昨日の記事を書いてから、ウォーキングに出る際にYouTubeの画面で
歩きながら聴くものを選ぼうとした。
いつもなら音楽なのだけれど、久しぶりに「朗読」で検索、
すると野村胡堂の『初夜を盗む』が「おすすめ」の筆頭に挙げられた。

びっくりした。

私がいくらこの頃世田谷の砧周辺のことを書いているとは云え、
そのことをGoogleがデータ収集していてこの胡堂の短編を奨めてきたはずはない。

野村胡堂は明治15年生まれの岩手出身の作家で、啄木や金田一京助とも知り合い
だったという。

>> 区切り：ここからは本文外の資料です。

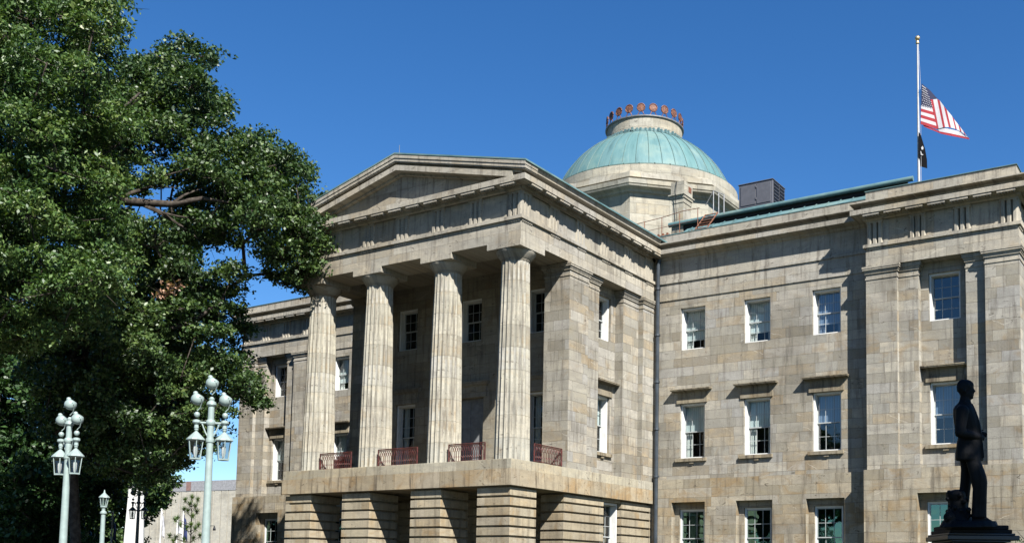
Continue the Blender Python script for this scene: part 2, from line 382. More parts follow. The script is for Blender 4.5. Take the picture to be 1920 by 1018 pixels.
# --- windows
def window(F, u0, u1, z0, z1, depth=.46, blind=.7, glass='glass', hood=False, sill=False, rows=4, cols=3, curtain=False, frame=.085, parent=cap):
    mb = MB()
    # box frame lining the opening
    d0, d1 = min(.13, depth*.5), depth+.05
    fbox(mb, F, u0+.004, u0+frame, z0+.004, z1-.004, d0, d1); fbox(mb, F, u1-frame, u1-.004, z0+.004, z1-.004, d0, d1)
    fbox(mb, F, u0+frame, u1-frame, z1-frame*1.1, z1-.004, d0, d1); fbox(mb, F, u0+frame, u1-frame, z0+.004, z0+.07, d0, d1)
    win = part(mb, 'window', M['white'], parent)
    a0, a1 = u0+frame, u1-frame; b0, b1 = z0+.07, z1-frame*1.1; zm = (b0+b1)/2
    sm = MB(); st = .05
    for (c0, c1, dd) in ((zm-.02, b1, depth-.06), (b0, zm+.03, depth-.01)):
        fbox(sm, F, a0, a0+st, c0, c1, dd, dd+.045); fbox(sm, F, a1-st, a1, c0, c1, dd, dd+.045)
        fbox(sm, F, a0+st, a1-st, c1-st, c1, dd, dd+.045); fbox(sm, F, a0+st, a1-st, c0, c0+st, dd, dd+.045)
        for i in range(1, cols):
            uu = a0+(a1-a0)*i/cols; fbox(sm, F, uu-.011, uu+.011, c0+st, c1-st, dd+.008, dd+.035)
        nr = rows//2
        for j in range(1, nr):
            zz = c0+st+(c1-c0-2*st)*j/nr; fbox(sm, F, a0+st, a1-st, zz-.011, zz+.011, dd+.01, dd+.033)
    part(sm, 'sash', M['sash'], win)
    pm = MB()
    pm.add([F(a0,zm,depth-.037),F(a1,zm,depth-.037),F(a1,b1,depth-.037),F(a0,b1,depth-.037)], [(0,1,2,3)])
    pm.add([F(a0,b0,depth+.013),F(a1,b0,depth+.013),F(a1,zm,depth+.013),F(a0,zm,depth+.013)], [(0,1,2,3)])
    part(pm, 'pane', M[glass], win)
    if blind > 0:
        bm_ = MB(); fbox(bm_, F, a0+.01, a1-.01, b1-(b1-b0)*blind, b1, depth+.07, depth+.085); part(bm_, 'blind', M['blind'], win)
    if curtain:
        cm = MB()
        n = 24
        for (e0, e1) in ((a0, a0+(a1-a0)*.3), (a1-(a1-a0)*.22, a1)):
            vs = []
            for k in range(n+1):
                uu = e0+(e1-e0)*k/n; dd = depth+.14+.025*math.sin(k*1.7)
                vs += [F(uu, b0, dd), F(uu, b1, dd)]
            cm.add(vs, [(2*k, 2*k+2, 2*k+3, 2*k+1) for k in range(n)])
        part(cm, 'curtain', M['curtain'], win)
    if hood:
        hm = MB(); zt = z1
        fbox(hm, F, u0-.16, u1+.14, zt+.005, zt+.235, -.07, .02)            # lintel
        hp = MB.box
        fbox(hm, F, u0-.13, u1+.11, zt+.235, zt+.55, -.03, .02)
        for k, (e, z_a, z_b) in enumerate(((.06, .55, .585), (.16, .585, .615), (.30, .615, .66), (.32, .66, .70))):
            fbox(hm, F, u0-.13-e*.9, u1+.11+e*.9, zt+z_a, zt+z_b, -.03-e, .02)
        part(hm, 'window_hood', M['stone_hood'], win)
    if sill:
        sl = MB(); fbox(sl, F, u0-.20, u1+.12, z0-.16, z0-.002, -.13, .05); fbox(sl, F, (u0+u1)/2-.12, (u0+u1)/2+.12, z0-.27, z0-.162, -.09, .02)
        part(sl, 'window_sill', M['stone_hood'], win)
    return win
zTop = (14.99, 17.13); zMid = (9.51, 12.27); zLow = (4.0, 7.33)
WX = ((8.15, 9.53), (11.62, 13.0), (15.1, 16.48)); LX = ((7.77, 9.62), (11.28, 13.15), (14.82, 16.66))

# --- plain walls between portico and pavilions (mirrored)
for sgn in (1, -1):
    def mir(a, b): return (a, b) if sgn > 0 else (-b, -a)
    wm = MB(); holes = []
    u0, u1 = mir(XA-.3, XI)
    for w_ in WX:
        a, b = mir(*w_); holes += [(a, b, *zTop), (a, b, *zMid)]
    wall_holes(wm, FY(D), u0, u1, 8.47, zAR, holes, .6)
    part(wm, 'wall', M['stone'])
    bmw = MB(); holes = [(*mir(*l), *zLow) for l in LX]
    wall_holes(bmw, FY(D-.12), u0, u1, G, 8.47, holes, .36)
    bmw.add([(u0,D-.12,8.47),(u1,D-.12,8.47),(u1,D,8.47),(u0,D,8.47)], [(0,1,2,3)])
    for l in LX:                                     # inner reveal wall behind each basement recess
        a, b = mir(*l); wall_holes(bmw, FY(D+.24), a, b, zLow[0], zLow[1], [(a+.27, b-.19, zLow[0]+.1, zLow[1]-.33)], .4)
    part(bmw, 'basement_wall', M['stone_base'])
    for i, w_ in enumerate(WX):
        a, b = mir(*w_)
        gl = 'glass_blue' if (sgn > 0 and i == 2) else 'glass'
        window(FY(D), a, b, *zTop, blind=.76, glass=gl, curtain=True)
        window(FY(D), a, b, *zMid, blind=.5, glass=gl, hood=True, sill=True, curtain=(i != 2))
        a, b = mir(*LX[i])
        window(FY(D+.24), a+.27, b-.19, zLow[0]+.1, zLow[1]-.33, depth=.2, blind=0, glass='glass_green', frame=.075, rows=4)
    # architrave (a thin flat band on the wall), taenia, frieze
    em = MB()
    fbox(em, FY(D), u0, u1, zAR, zTA, -.05, .6); fbox(em, FY(D), u0, u1, zTA, zTT, -.11, .6); fbox(em, FY(D), u0, u1, zTT, 19.75, 0, .6)
    part(em, 'entablature', M['stone_ent'])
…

一般には『銭形平次』の著者として知られている。
さらには音楽評論家としても大変な力量だったらしく「あらえびす」が筆名だった。
「胡堂」の「胡」も「えびす」であるから、盛岡藩出の原敬の「一山」と同じで、
<まつろわぬ民>の国奥州の人間として誇りをもっての筆名だった。

この胡堂、砧8丁目に昭和7年から14年まで暮らしたのだ。

昭和15年23歳で早世した二女瓊子も小説家で、砧から見える富士を愛でたということが
旧居跡の立て札に書いてある。

『初夜を盗む』
https://www.aozora.gr.jp/cards/001670/files/56099_67730.html
は、不老不死の女・梅仙女に憑りつかれる旗本・江柄三十郎宗秋と、
その新妻・お夏の物語であり、舞台はなんと今は文京区の小日向なのだ!
これはきっと胡堂が一高時代、同郷の校長新渡戸稲造の小日向に在る邸宅へ行った
ことがあるからだろうと私は推察する。
胡堂は東大にも進んでいるし、文京区界隈にはもちろん詳しかったろう。
また、やはり同郷の友人石川啄木も上京してまず小日向の隣町である音羽に暮らした。
ますます土地勘があったに違いない。

物語に出てくる「切支丹屋敷」は茗荷谷ということになるが、所在は小日向だ。
きっと新渡戸や石川の家へ行った折、キリスト教禁制後に信者が幽閉されたこの
屋敷跡に出くわし、印象深く思っていたことだろう。
茗荷(ミョウガ)は暗いところに生える植物であり、「小<日向>」とは裏腹で、
茗荷谷はむろん谷合の窪地で確かに暗い雰囲気の土地である。
奇談にはうってつけの場所だ。


先に「なんと(~)小日向」と書いたが、そこは私が都心へ「逆都落ち」をしていた
1999年から2005年までの間、しばしば散歩に出かけたところだったからだ。


その『初夜を盗む』の朗読を聴きながら、当然私は砧8丁目、胡堂旧居跡へ向かった。

すべての話を聴き終わる頃、ちょうど家に戻ったー

しみじみ怖い話だと思いながら。